§ What to do
Quote word for word the lines below, beginning with the first and ending with the one that has "b.tube(pth, .004, 8);". Drop the pictures.

§ Input
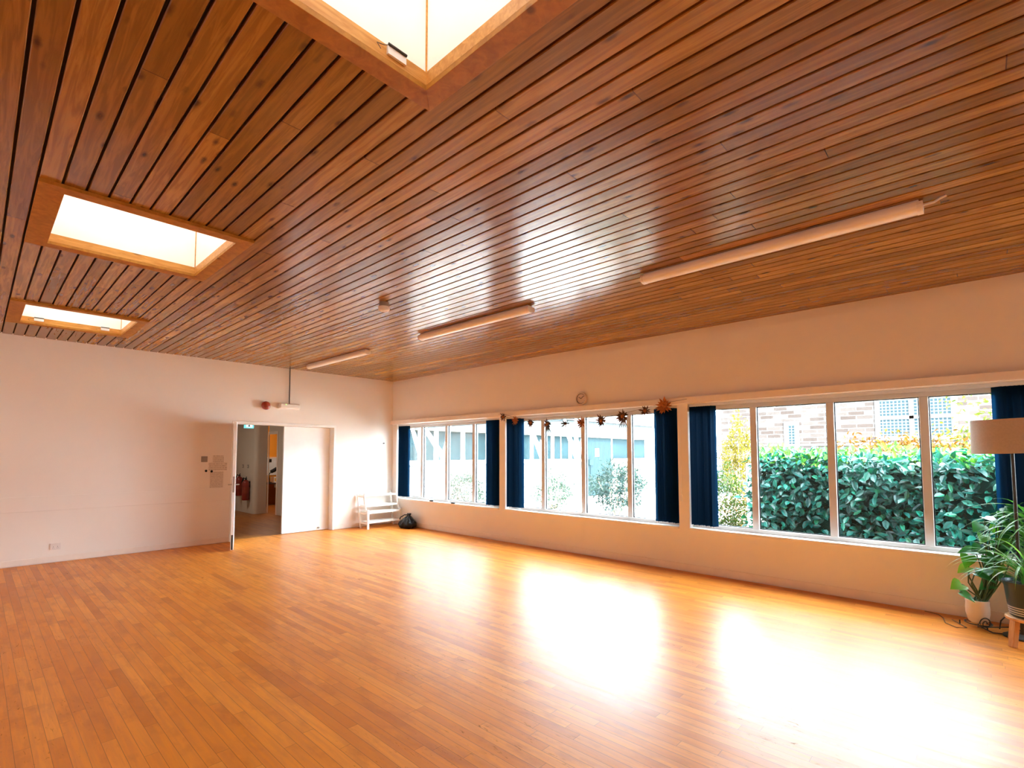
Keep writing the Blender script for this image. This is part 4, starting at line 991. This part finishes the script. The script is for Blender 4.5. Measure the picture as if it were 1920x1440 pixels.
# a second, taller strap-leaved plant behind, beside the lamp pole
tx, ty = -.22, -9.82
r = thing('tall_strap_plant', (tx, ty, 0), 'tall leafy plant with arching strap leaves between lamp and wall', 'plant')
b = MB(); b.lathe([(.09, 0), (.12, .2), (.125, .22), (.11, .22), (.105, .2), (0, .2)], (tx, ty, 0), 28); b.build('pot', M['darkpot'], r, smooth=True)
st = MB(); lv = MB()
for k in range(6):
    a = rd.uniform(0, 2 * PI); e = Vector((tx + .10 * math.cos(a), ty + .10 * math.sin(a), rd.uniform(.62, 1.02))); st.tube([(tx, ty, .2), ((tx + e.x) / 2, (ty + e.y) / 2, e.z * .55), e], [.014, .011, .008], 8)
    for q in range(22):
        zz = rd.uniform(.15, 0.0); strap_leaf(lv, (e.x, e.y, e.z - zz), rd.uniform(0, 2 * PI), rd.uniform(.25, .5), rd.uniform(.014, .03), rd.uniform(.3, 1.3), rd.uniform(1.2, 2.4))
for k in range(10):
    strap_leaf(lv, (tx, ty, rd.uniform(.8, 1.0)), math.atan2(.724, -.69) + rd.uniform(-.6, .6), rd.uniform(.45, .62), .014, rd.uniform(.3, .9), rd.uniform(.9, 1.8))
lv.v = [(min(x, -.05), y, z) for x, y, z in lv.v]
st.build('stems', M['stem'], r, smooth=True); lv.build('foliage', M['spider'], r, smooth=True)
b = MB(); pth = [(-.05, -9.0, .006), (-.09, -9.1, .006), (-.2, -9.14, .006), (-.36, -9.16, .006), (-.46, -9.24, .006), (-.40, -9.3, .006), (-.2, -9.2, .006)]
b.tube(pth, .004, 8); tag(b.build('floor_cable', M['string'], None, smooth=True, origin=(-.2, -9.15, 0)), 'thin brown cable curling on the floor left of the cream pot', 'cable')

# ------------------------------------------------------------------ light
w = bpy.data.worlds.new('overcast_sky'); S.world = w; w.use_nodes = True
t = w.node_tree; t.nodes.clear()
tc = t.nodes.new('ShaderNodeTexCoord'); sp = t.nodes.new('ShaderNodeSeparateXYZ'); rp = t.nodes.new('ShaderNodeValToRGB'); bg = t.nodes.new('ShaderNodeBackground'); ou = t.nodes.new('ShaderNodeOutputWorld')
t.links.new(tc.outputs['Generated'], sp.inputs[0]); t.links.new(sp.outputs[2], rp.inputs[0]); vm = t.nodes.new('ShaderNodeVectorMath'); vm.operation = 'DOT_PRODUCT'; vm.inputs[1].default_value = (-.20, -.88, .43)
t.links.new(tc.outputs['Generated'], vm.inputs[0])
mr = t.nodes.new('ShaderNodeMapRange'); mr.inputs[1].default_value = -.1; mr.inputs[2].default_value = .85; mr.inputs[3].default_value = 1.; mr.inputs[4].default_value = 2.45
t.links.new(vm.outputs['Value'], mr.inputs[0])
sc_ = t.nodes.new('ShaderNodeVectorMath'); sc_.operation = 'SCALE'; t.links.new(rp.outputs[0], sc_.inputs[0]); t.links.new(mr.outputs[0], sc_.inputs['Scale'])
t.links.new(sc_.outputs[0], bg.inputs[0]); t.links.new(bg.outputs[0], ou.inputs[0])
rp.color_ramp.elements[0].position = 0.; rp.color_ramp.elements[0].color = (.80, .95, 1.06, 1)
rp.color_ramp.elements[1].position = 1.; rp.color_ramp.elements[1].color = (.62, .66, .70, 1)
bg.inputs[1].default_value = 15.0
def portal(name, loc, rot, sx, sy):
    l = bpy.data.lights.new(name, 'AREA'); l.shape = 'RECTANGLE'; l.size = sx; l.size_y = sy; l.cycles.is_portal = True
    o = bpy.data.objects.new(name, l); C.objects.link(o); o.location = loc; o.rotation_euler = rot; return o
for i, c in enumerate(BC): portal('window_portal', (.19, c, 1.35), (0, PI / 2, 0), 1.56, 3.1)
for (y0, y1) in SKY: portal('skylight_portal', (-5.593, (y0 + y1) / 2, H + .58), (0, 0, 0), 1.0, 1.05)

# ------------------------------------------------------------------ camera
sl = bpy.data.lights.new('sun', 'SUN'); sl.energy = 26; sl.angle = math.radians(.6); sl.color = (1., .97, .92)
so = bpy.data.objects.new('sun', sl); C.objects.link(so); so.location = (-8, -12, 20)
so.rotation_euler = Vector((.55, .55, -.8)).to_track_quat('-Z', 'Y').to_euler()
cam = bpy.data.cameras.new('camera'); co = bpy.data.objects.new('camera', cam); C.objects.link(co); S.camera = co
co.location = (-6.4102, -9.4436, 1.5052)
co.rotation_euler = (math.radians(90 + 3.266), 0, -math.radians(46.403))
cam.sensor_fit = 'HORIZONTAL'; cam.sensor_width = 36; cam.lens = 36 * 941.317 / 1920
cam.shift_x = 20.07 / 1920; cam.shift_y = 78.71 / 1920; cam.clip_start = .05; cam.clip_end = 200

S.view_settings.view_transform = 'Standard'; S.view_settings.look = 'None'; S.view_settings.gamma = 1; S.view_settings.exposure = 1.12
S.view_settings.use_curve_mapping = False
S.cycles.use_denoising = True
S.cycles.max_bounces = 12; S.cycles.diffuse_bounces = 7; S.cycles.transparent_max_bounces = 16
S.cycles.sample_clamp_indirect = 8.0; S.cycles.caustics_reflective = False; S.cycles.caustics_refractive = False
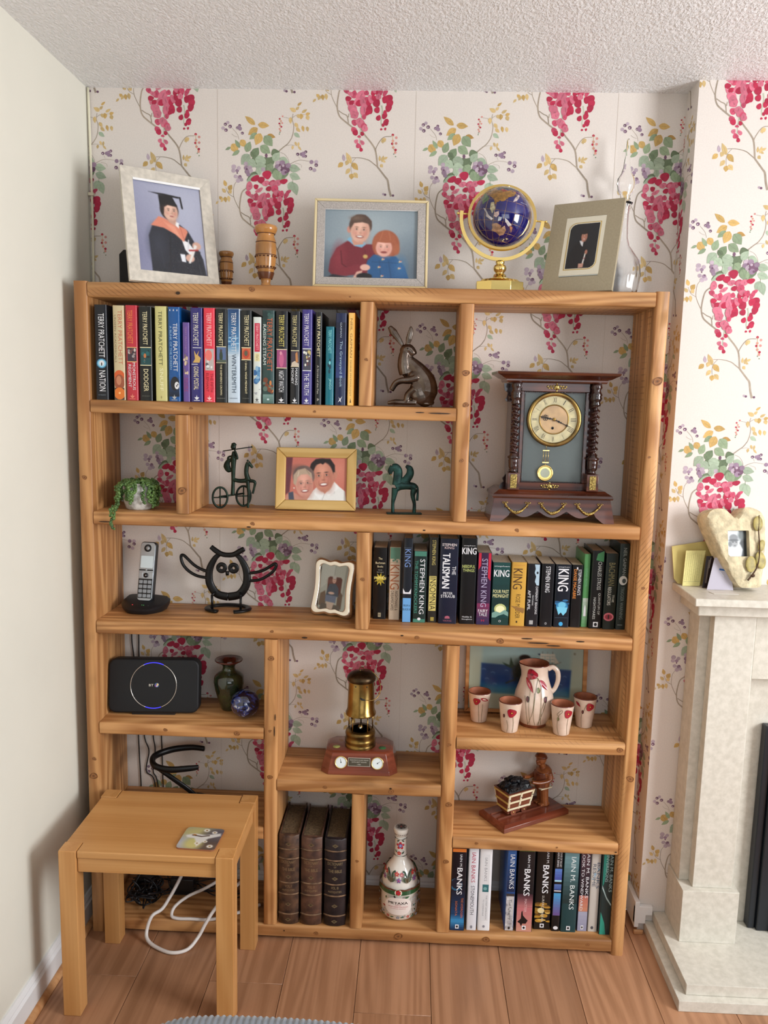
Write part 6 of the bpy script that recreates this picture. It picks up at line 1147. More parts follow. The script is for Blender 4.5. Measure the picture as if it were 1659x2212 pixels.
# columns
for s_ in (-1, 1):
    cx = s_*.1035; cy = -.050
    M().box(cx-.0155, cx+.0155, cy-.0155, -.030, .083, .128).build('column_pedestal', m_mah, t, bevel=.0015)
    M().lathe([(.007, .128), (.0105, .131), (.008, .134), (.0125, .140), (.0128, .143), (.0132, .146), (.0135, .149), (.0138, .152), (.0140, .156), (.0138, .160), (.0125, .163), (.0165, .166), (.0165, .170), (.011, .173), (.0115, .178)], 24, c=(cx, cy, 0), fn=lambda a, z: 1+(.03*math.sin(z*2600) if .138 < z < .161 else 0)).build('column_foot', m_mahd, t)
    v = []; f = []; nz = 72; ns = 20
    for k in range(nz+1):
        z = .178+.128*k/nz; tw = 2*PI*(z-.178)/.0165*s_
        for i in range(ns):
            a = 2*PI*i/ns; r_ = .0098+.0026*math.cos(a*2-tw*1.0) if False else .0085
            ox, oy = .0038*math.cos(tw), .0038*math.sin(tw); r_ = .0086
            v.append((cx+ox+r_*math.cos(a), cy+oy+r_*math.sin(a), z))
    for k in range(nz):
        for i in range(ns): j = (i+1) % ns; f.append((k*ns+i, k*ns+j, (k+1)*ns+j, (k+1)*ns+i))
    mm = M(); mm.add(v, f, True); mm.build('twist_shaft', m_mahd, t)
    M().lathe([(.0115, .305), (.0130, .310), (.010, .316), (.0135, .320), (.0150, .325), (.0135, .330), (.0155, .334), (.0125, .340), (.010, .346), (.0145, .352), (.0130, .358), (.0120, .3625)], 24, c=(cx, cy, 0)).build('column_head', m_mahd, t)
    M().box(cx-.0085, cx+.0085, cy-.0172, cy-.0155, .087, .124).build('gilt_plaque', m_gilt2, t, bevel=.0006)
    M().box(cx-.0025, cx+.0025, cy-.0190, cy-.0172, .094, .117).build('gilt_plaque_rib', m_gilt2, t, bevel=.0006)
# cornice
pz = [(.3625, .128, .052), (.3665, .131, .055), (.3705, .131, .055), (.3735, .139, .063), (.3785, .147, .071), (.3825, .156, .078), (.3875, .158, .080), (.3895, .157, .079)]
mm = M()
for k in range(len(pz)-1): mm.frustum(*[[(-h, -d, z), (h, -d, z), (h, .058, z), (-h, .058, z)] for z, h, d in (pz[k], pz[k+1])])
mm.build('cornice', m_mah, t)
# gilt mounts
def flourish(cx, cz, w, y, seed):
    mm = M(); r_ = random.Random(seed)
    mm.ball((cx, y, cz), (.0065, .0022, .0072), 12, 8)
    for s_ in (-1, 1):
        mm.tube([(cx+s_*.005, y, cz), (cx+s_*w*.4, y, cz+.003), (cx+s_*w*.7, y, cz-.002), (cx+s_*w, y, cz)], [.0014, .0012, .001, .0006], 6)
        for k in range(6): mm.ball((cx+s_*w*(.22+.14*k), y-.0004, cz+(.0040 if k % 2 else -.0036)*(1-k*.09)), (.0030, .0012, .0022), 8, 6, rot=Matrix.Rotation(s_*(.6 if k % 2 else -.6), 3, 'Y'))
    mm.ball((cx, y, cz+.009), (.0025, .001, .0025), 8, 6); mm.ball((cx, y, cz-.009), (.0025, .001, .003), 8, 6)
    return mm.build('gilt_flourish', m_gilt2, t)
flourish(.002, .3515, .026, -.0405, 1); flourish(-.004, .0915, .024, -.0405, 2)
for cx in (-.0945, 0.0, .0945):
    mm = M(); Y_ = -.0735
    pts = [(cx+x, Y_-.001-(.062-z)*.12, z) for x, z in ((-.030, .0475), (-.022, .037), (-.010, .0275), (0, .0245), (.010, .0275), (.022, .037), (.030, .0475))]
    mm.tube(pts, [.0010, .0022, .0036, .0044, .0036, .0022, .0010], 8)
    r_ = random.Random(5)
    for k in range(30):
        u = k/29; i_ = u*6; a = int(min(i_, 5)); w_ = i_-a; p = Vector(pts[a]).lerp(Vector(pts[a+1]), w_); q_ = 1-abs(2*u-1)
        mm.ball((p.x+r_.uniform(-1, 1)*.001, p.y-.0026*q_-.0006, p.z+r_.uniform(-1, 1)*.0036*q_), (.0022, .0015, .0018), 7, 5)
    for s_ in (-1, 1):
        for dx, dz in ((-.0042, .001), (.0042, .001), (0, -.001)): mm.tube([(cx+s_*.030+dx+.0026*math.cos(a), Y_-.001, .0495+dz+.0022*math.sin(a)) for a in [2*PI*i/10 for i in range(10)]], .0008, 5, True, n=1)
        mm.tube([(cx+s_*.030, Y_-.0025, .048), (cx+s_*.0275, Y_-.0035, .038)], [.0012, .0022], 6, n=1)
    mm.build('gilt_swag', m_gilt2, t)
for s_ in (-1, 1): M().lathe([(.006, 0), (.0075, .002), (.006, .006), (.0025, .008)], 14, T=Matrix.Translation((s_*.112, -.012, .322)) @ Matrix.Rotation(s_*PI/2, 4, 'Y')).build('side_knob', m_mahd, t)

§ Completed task
Keep writing the Blender script for this image. This is part 4, starting at line 991. This part finishes the script. The script is for Blender 4.5. Measure the picture as if it were 1920x1440 pixels.
# a second, taller strap-leaved plant behind, beside the lamp pole
tx, ty = -.22, -9.82
r = thing('tall_strap_plant', (tx, ty, 0), 'tall leafy plant with arching strap leaves between lamp and wall', 'plant')
b = MB(); b.lathe([(.09, 0), (.12, .2), (.125, .22), (.11, .22), (.105, .2), (0, .2)], (tx, ty, 0), 28); b.build('pot', M['darkpot'], r, smooth=True)
st = MB(); lv = MB()
for k in range(6):
    a = rd.uniform(0, 2 * PI); e = Vector((tx + .10 * math.cos(a), ty + .10 * math.sin(a), rd.uniform(.62, 1.02))); st.tube([(tx, ty, .2), ((tx + e.x) / 2, (ty + e.y) / 2, e.z * .55), e], [.014, .011, .008], 8)
    for q in range(22):
        zz = rd.uniform(.15, 0.0); strap_leaf(lv, (e.x, e.y, e.z - zz), rd.uniform(0, 2 * PI), rd.uniform(.25, .5), rd.uniform(.014, .03), rd.uniform(.3, 1.3), rd.uniform(1.2, 2.4))
for k in range(10):
    strap_leaf(lv, (tx, ty, rd.uniform(.8, 1.0)), math.atan2(.724, -.69) + rd.uniform(-.6, .6), rd.uniform(.45, .62), .014, rd.uniform(.3, .9), rd.uniform(.9, 1.8))
lv.v = [(min(x, -.05), y, z) for x, y, z in lv.v]
st.build('stems', M['stem'], r, smooth=True); lv.build('foliage', M['spider'], r, smooth=True)
b = MB(); pth = [(-.05, -9.0, .006), (-.09, -9.1, .006), (-.2, -9.14, .006), (-.36, -9.16, .006), (-.46, -9.24, .006), (-.40, -9.3, .006), (-.2, -9.2, .006)]
b.tube(pth, .004, 8); tag(b.build('floor_cable', M['string'], None, smooth=True, origin=(-.2, -9.15, 0)), 'thin brown cable curling on the floor left of the cream pot', 'cable')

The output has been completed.